Artificial intelligent assistant

reference for "compactness" coming from topology of convergence in measure I have found this sentence in a paper of F. Delbaen and W. Schachermayer with the title: A compactness principle for bounded sequences of martingales with applications. (can be found here) On page 2, I quote: "If one passes to the case of non-reflexive Banach spaces there is—in general—no analogue to theorem 1.2 pertaining to any bounded sequence $(x_n )_{n\ge 1} $ , the main obstacle being that the unit ball fails to be weakly compact. But sometimes there are Hausdorff topologies on the unit ball of a (non-reflexive) Banach space which have some kind of compactness properties. A noteworthy example is the Banach space $ L^1 (Ω, F, P) $ and the topology of convergence in measure." So I'm looking for a good reference for topology of convergence in measure and this property of "compactness" for $ L^1 $ in probability spaces.
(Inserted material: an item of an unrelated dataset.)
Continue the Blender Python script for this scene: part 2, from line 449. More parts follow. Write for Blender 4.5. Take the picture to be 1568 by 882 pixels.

Thx math

So that this question has an answer: t.b.'s comment suggests that the quotes passage relates to the paper's Theorem 1.3, which states:

> **Theorem.** Given a bounded sequence $(f_n)_{n \ge 1} \in L^1(\Omega, \mathcal{F}, \mathbb{P})$ then there are convex combinations $$g_n \in \operatorname{conv}(f_n, f_{n+1}, \dots)$$ such that $(g_n)_{n \ge 1}$ converges in measure to some $g_0 \in L^1(\Omega, \mathcal{F}, \mathbb{P})$.

This is indeed "some kind of compactness property" as it guarantees convergence after passing to convex combinations.